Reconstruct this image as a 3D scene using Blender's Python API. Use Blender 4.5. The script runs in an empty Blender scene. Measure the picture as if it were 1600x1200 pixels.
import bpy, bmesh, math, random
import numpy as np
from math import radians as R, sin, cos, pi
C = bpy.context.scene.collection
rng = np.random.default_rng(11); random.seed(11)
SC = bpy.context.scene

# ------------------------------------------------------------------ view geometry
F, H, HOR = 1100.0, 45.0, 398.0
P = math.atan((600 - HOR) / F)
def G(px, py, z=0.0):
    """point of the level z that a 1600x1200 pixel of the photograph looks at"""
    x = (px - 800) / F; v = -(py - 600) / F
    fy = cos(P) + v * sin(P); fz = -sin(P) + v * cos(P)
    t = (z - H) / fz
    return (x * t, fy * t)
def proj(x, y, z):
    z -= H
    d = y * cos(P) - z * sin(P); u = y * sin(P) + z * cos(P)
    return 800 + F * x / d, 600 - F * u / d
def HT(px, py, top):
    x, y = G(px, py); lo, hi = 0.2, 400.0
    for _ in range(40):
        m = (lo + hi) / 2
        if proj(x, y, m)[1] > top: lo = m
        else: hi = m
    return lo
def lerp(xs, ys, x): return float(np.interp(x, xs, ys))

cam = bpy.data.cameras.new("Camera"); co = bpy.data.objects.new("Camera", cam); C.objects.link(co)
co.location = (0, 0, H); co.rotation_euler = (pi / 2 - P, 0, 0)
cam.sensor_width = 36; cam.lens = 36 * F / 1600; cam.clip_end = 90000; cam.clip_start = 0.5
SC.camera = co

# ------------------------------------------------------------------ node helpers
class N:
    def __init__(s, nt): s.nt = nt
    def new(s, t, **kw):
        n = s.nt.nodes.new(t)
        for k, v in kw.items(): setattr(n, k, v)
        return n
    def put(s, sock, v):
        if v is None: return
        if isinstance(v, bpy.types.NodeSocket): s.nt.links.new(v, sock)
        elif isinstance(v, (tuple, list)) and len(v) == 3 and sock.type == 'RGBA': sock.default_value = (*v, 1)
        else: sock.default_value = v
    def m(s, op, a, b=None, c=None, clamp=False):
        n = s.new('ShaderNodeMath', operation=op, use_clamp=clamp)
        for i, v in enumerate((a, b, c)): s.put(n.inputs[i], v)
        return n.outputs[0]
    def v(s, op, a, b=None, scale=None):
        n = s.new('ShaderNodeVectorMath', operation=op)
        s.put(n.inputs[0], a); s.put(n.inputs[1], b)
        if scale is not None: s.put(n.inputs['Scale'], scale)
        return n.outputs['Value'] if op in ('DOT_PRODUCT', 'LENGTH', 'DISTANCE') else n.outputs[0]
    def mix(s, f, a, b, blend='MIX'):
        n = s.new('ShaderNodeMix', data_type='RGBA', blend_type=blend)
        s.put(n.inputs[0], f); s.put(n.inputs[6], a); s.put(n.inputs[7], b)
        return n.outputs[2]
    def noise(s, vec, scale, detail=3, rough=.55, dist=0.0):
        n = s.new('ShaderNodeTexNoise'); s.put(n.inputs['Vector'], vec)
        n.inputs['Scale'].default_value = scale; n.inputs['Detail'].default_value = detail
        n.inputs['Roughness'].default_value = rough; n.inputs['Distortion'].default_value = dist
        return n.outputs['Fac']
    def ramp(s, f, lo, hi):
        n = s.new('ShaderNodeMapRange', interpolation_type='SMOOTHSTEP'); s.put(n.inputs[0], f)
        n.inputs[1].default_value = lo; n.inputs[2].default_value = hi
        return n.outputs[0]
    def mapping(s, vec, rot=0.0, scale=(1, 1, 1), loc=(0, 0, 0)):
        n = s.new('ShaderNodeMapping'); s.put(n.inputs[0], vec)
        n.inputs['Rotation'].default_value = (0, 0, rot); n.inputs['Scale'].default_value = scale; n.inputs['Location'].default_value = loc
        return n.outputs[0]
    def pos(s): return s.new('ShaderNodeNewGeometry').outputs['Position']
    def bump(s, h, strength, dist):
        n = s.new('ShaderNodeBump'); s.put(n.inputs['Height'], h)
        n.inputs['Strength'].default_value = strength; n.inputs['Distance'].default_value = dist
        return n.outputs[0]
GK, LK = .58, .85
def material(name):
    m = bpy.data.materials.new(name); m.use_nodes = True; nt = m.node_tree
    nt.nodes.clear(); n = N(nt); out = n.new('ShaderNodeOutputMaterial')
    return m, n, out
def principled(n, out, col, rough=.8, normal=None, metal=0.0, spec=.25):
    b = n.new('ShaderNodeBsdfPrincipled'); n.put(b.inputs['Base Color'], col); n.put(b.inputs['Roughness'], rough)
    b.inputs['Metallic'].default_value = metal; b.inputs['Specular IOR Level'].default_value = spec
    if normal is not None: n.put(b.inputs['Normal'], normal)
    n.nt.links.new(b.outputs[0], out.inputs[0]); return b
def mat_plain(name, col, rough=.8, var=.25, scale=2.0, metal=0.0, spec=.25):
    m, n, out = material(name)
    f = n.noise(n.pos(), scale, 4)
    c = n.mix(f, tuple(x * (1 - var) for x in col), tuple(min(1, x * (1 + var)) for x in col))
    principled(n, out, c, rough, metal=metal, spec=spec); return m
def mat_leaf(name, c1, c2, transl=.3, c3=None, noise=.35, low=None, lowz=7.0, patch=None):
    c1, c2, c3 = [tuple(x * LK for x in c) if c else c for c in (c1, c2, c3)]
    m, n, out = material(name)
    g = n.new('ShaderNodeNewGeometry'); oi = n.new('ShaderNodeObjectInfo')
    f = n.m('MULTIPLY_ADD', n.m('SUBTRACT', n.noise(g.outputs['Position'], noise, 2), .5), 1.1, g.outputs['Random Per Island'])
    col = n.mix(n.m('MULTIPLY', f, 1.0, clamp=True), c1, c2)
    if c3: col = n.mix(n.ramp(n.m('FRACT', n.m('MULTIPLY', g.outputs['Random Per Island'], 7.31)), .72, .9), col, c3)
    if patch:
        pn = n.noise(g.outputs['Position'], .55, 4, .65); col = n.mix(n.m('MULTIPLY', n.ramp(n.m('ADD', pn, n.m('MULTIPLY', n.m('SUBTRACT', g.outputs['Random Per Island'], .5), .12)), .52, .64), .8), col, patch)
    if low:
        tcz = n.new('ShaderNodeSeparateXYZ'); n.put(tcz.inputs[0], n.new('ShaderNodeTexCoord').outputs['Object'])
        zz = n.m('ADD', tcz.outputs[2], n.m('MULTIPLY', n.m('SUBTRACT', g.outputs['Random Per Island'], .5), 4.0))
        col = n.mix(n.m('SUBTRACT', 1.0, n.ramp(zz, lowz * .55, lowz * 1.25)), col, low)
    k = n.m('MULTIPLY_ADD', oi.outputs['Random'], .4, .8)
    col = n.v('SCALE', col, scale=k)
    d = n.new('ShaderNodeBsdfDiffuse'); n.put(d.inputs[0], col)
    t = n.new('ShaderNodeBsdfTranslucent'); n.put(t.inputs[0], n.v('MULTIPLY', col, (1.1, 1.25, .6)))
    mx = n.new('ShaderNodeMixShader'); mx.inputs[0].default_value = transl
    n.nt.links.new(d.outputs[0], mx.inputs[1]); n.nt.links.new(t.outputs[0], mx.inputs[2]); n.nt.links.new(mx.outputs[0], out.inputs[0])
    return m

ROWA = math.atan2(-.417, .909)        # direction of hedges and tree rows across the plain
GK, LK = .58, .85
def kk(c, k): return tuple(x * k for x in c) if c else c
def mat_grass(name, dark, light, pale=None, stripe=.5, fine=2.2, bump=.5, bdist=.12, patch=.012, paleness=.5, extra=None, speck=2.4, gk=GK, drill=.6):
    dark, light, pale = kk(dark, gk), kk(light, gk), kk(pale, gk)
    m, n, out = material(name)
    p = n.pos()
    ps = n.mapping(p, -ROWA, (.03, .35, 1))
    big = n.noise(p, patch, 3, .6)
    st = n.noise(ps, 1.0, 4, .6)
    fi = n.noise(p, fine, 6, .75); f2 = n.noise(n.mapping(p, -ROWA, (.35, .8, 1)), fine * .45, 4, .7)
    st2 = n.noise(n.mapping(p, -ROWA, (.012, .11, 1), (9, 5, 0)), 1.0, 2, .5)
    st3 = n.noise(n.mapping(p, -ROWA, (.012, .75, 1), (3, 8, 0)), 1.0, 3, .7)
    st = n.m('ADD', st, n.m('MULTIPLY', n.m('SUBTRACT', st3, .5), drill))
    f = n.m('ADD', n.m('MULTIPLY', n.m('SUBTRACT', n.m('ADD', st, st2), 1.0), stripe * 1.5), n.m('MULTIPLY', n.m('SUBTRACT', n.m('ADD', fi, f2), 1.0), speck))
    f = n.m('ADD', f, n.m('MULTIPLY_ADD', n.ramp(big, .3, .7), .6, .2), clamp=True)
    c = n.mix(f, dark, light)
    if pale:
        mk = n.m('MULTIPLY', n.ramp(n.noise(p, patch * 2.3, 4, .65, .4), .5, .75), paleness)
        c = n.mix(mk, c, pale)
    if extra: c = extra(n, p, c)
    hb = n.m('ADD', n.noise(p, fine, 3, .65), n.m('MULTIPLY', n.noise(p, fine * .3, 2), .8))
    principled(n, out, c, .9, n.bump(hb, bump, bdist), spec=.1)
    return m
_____
● **The exercise**:
What are the exact lines from the beginning of the material through the line containing "SC = bpy.context.scene"? Write out those lines alone.

● **Correct response**:
Reconstruct this image as a 3D scene using Blender's Python API. Use Blender 4.5. The script runs in an empty Blender scene. Measure the picture as if it were 1600x1200 pixels.
import bpy, bmesh, math, random
import numpy as np
from math import radians as R, sin, cos, pi
C = bpy.context.scene.collection
rng = np.random.default_rng(11); random.seed(11)
SC = bpy.context.scene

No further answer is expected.